AIG shares plunge 18% — biggest drop in 39 years
NEW YORK (Bloomberg) — American International Group Inc. saw its stock price fall by the most since going public in 1969 after writing down more than $11 billion of holdings and saying it won't rule out raising capital.
"It's very hard to predict right now when and if we'll need more capital," chief executive officer Robert Willumstad said yesterday in a conference call with analysts. "Future losses can change that assumption and we're obviously dependent on the condition of the US housing market."
Willumstad faces increasing pressure to turn around AIG, which employs around 200 people in Bermuda, after the insurer posted more than $18 billion in losses over the past three quarters. The second quarter's $5.36 billion loss, reported on Wednesday, was worse than analysts predicted and renewed concern that AIG may need to raise cash by selling shares. Willumstad called current capital "satisfactory".
AIG slid $5.25, or 18 percent, to $23.84 in New York Stock Exchange composite trading at 4 p.m., its biggest one-day drop in 39 years, according to Los Angeles-based Global Financial Data, which keeps records on historical share prices. The stock has plunged 59 percent this year. AIG's quarterly loss was driven by $5.56 billion in pre-tax write-downs tied to credit-default swaps.
Willumstad, 62, took over at New York-based AIG in June after investors including former CEO Maurice (Hank) Greenberg called for the ouster of Martin Sullivan. Willumstad, who said AIG made too many bets on the US housing market, has promised to deliver a turnaround plan by late September.
AIG held $112.2 billion in capital at June 30, the insurer said in a slide presentation, more than the $102.7 billion at the end of the first quarter. The company raised $20.3 billion in May by selling debt and equity.
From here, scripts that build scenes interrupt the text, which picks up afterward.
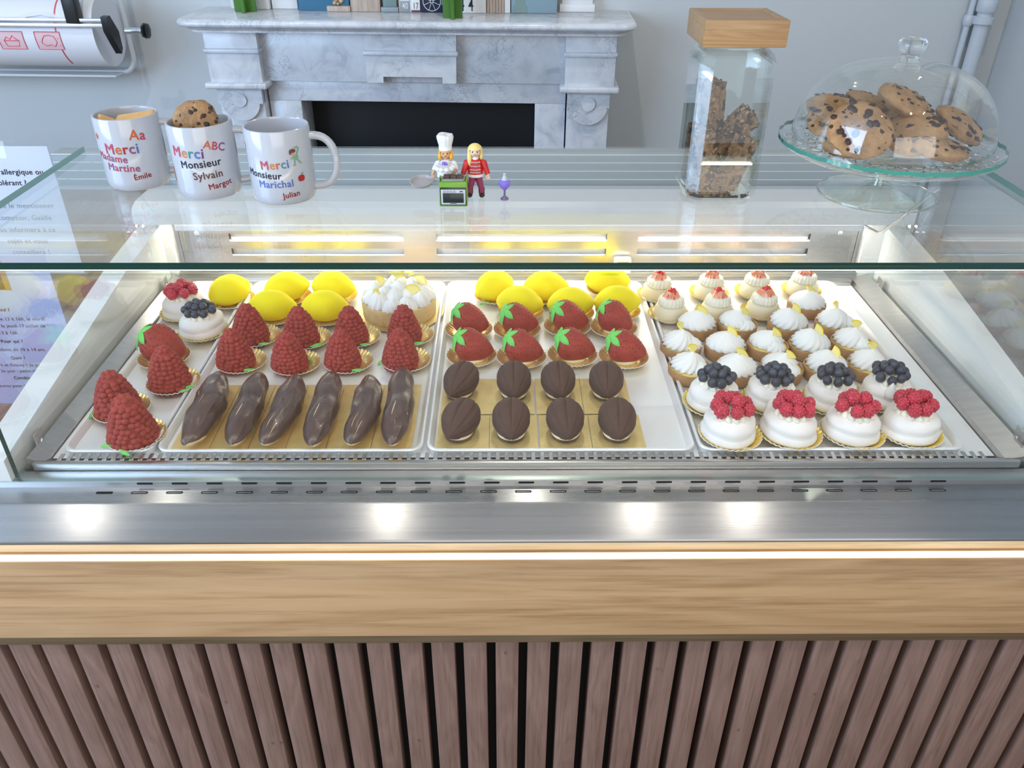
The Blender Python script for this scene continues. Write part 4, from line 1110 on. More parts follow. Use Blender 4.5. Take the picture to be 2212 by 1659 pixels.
# cream cakes, tartlets, pavlovas of the right tray
G4 = 'strawberry cream cakes'
ccs = [('back row, first from left', 1420, 642), ('back row, second from left', 1532, 638), ('back row, third from left', 1630, 636), ('back row, fourth from left', 1731, 632),
       ('front row, first from left', 1446, 684), ('front row, second from left', 1546, 682), ('front row, third from left', 1645, 678)]
for i, (lb, px, py) in enumerate(ccs):
    plate(px-2, py, 'strawberry cream cake, '+lb, KPY, .92); put(KCC[i % 4], px, py, random.uniform(-.3, .3), 'pale cream cake topped with cut strawberries, '+lb, 'cream cake', G4, (.92, .92, .98))
rows = [('at the far right, beside the last cream cake', [(1739, 672)]),
        ('fourth row from the front', [(1503, 717), (1590, 716), (1698, 716), (1800, 714)]),
        ('third row from the front', [(1469, 762), (1564, 764), (1655, 762), (1744, 762), (1835, 757)]),
        ('second row from the front', [(1488, 812), (1588, 814), (1684, 812), (1778, 810), (1872, 806)])]
rn_ = ['backmost, far right beside the cream cakes', 'third row from the front', 'middle row', 'front row']
ti = 0
for ri, (rl, pts) in enumerate(rows):
    for k, (px, py) in enumerate(pts):
        lb = rn_[ri]+(', %s from left' % ORD[k] if len(pts) > 1 else '')
        lb = lb.replace('third row from the front', 'back row')
        put(KT[(ti*3+ri) % 4], px, py, random.uniform(-.5, .5), 'small lemon tartlet with swirled white meringue, '+lb, 'tartlet', 'lemon meringue tartlets', 1.0, z=ZD+.0003); ti += 1
for k, (px, py) in enumerate([(1537, 873), (1661, 871), (1790, 871), (1908, 866)]):
    lb = '%s from the left in the right tray' % ORD[k]
    plate(px-3, py+4, 'blueberry pavlova, '+lb, KPY, 1.04); put(KPB[(1, 0, 2, 1)[k]], px, py, (.3, 1.2, 2.2, 4.0)[k], 'white pavlova piled with blueberries, '+lb, 'pavlova', 'blueberry pavlovas', (.95, .95, 1.06))
for k, (px, py) in enumerate([(1571, 943), (1700, 941), (1834, 940), (1958, 938)]):
    lb = '%s from the left in the front row' % ORD[k]
    plate(px+4, py+2, 'raspberry pavlova, '+lb, KPY, 1.08); put(KPR[k % 3], px, py, (.2, 1.9, 3.6, 5.0)[k], 'white pavlova topped with red raspberries, '+lb, 'pavlova', 'raspberry pavlovas', (.97, .97, 1.08))
plate(441, 722, 'blueberry pavlova in the left tray', KPY, 1.02); put(KPB[2], 441, 719, 1.0, 'white pavlova piled with blueberries, alone of its kind in the left tray', 'pavlova', 'blueberry pavlovas', .97)
plate(400, 680, 'raspberry pavlova in the left tray', KPY, 1.02); put(KPR[2], 402, 678, 2.0, 'white pavlova topped with raspberries at the back of the left tray', 'pavlova', 'raspberry pavlovas', .97)

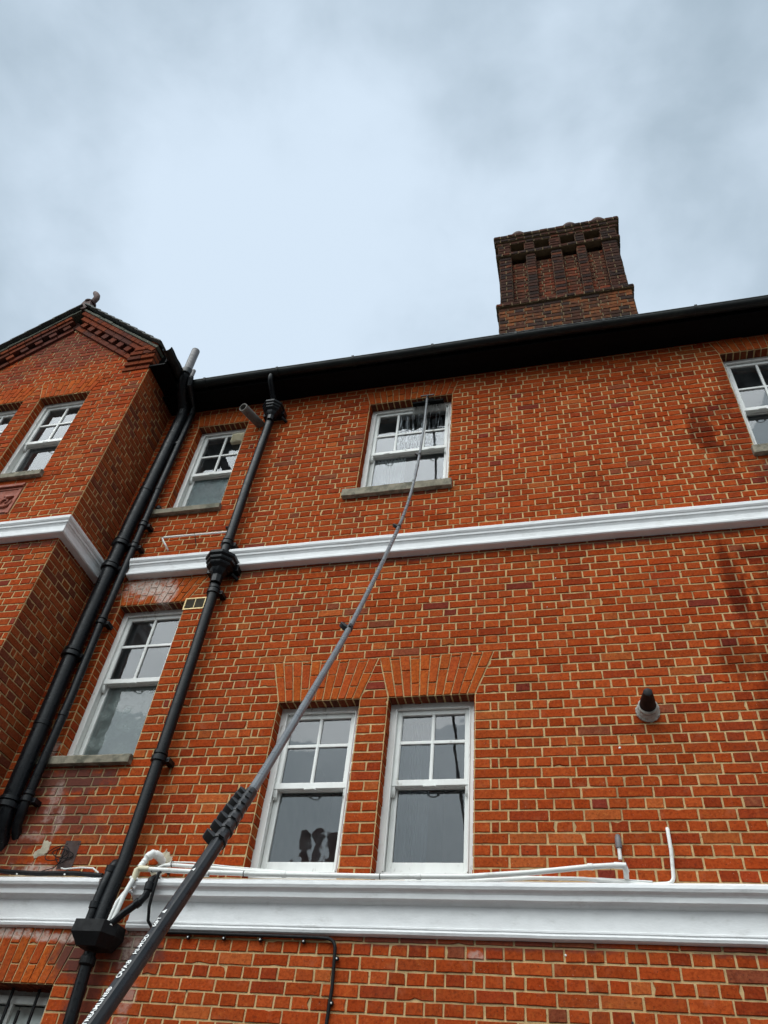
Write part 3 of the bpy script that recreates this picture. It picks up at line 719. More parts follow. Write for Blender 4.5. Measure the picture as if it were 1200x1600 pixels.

The losses, tied mostly to the worst US housing slump since the Great Depression, "suggest that despite $20 billion of recently raised fresh capital, AIG's financial position and the company's ratings may be questionable", Bijan Moazami, analyst at Friedman Billings Ramsey Group Inc., said yesterday in a research note cutting AIG to "market perform" from "outperform".
Credit-default swap contracts, which are guarantees AIG sold to protect fixed-income investors, caused record losses in the two previous periods and accounted for about $25 billion in write-downs over nine months.
The financial products unit responsible for the swaps guaranteed $441 billion of assets at the end of June including $57.8 billion in securities tied to sub-prime mortgages, compared with $469.5 billion and $60.6 billion on March 31. AIG tripled its forecast of possible payments on the swaps to $8.5 billion, according to a presentation on its website. The insurer said it hasn't made any payments on the contracts and has posted $16.5 billion of collateral as of July 31 demanded by investors who purchased protection through the swaps.
"When counterparties start requiring that you post collateral, the best-case scenario is you don't have use of the cash for quite some time," said Donn Vickrey, analyst at research firm Gradient Analytics Inc., who has the equivalent of a "sell" rating on AIG. "In the worst-case scenario, this is probably a pretty good estimate" of what the insurer will have to pay on the contracts.